Friday, October 15, 2004

BUT ... BUT ... THEY'RE COMMIES!

Nightline went to Vietnam and interviewed villagers to demonstrate convincingly that Kerry deserved his Silver Star. Was there heavy fighting and did Kerry face a large number of VC?

According to Vo, there were at least 20 Viet Cong soldiers at Nha Vi there that day. "There were 12 soldiers from the provincial level and eight from the district level," he said.

His wife, Vo Thi Vi, 54, said Feb. 28, 1969, is a day that the villagers of Nha Vi hamlet will never forget. "Everything was destroyed," she said. "There's no houses left. They leveled everything. There was no leaves left. The fighting was very fierce."

According to the citation for Kerry's Silver Star, when the boats approached the hamlet, "a B-40 rocket exploded close aboard PCF 94" -- Kerry's boat. He "personally led a landing party ashore in pursuit of the enemy," the citation says, before commending Kerry's "extraordinary daring and personal courage" for "attacking a numerically superior force in the face of intense fire."

That account is disputed by Swift boat veteran John O'Neill, author of "Unfit for Command," who maintains in his book that the statement "is simply false. There was little or no fire."

Villagers say this is what they saw:

"Firing from over here. Firing from over there. Firing from the boat," Vo Thi Vi told Nightline.


Was there dishonor in Kerry's kill?

None of the villagers seems to be able to say for a fact that they saw an American chase the man who fired the B-40 into the woods and shoot him. Nobody seems to remember that. But they have no problem remembering Ba Thang, the man who has been dismissed by Kerry's detractors as "a lone, wounded, fleeing, young Vietcong in a loincloth." (The description comes from "Unfit for Command," by Swift boat veteran John O'Neill.)

"No, this is not correct," Nguyen Thi Tuoi, 77, told ABC News. "He wore a black pajama. He was strong. He was big and strong. He was about 26 or 27." ...

Her husband, Nguyen Van Ty, in his 80s, had a slightly different account of how Ba Thang died.

"I didn't see anything because I was hiding from the bullets and the bombs," he said. "It was very fierce and there was shooting everywhere and the leaves were being shredded to pieces. I was afraid to stay up there.

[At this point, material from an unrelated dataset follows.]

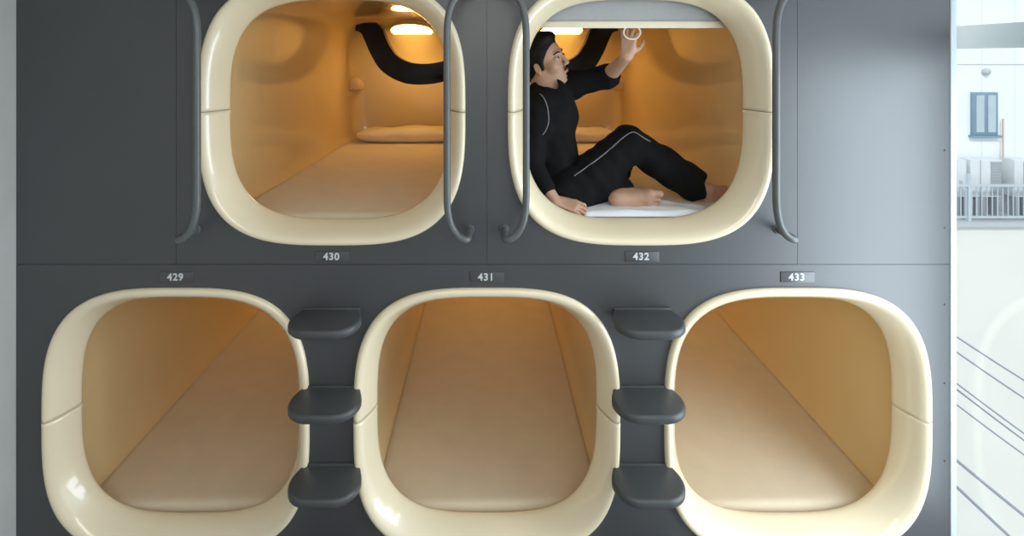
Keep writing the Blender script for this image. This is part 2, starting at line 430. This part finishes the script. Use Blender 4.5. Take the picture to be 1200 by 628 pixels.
# ------------------------------------------------------------------ roller blind in capsule 432
bl = thing('roller_blind', (UX[1], .14, HU+.45), 'grey roller blind with cream bottom bar pulled down a little in capsule 432', 'roller blind')
zb = P(0, 33, .135).z; zt = P(0, 25, .135).z; oz = HU+.45
boxo('blind_fabric', (-.43, -.0015, zt-oz-.003), (.43, .0015, .035), 'blind', bl)
boxo('bottom_bar', (-.43, -.009, zb-oz), (.43, .009, zt-oz), 'bar', bl, .003)
rb = bmesh.new(); bmesh.ops.create_cone(rb, cap_ends=True, segments=32, radius1=.02, radius2=.02, depth=.86)
bmesh.ops.rotate(rb, verts=rb.verts, matrix=Matrix.Rotation(PI/2, 3, 'Y'))
for v in rb.verts: v.co += Vector((0, .019, .035))
obj('roller_tube', rb, 'blind', bl)
lp = bmesh.new(); cxl = P(741, 33, .135).x-UX[1]
tube(lp, [(cxl+.036*math.cos(a), 0, zb-oz-.018+.03*math.sin(a)) for a in [2*PI*k/32 for k in range(32)]]+[(cxl+.036, 0, zb-oz-.018)], .0035, 8, cap=False)
obj('pull_loop', lp, 'bar', bl)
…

I had to hide. And then, when it was over, I saw Ba Thanh was dead. He may have been shot in the chest when he stood up."


So what's the response of John O'Neil of Swift Boat Veterans and POWs for Truth? This: You can't believe 'em! They're commies!

No, really:

"While I have a tremendous amount of respect for Ted Koppel and ABC News I was appalled to learn that ABC News would go to the lengths of traveling to Vietnam to interview three Viet Cong communists in yet a third attempt by ABC to corroborate John Kerry's version of the events that took place on February 28th, 1969.

"I would only ask the American people: 'Who do you trust more, three members of a communist regime that tortured and killed our American troops or a group of more than 280 highly decorated American veterans, who proudly served their country and are now responsible members of their respective communities....'"


If you can't challenge the facts, smear the witnesses. It's an old lawyer's trick. Hey, you knew O'Neil was a lawyer, didn't you? Funny how that doesn't bother his GOP pals.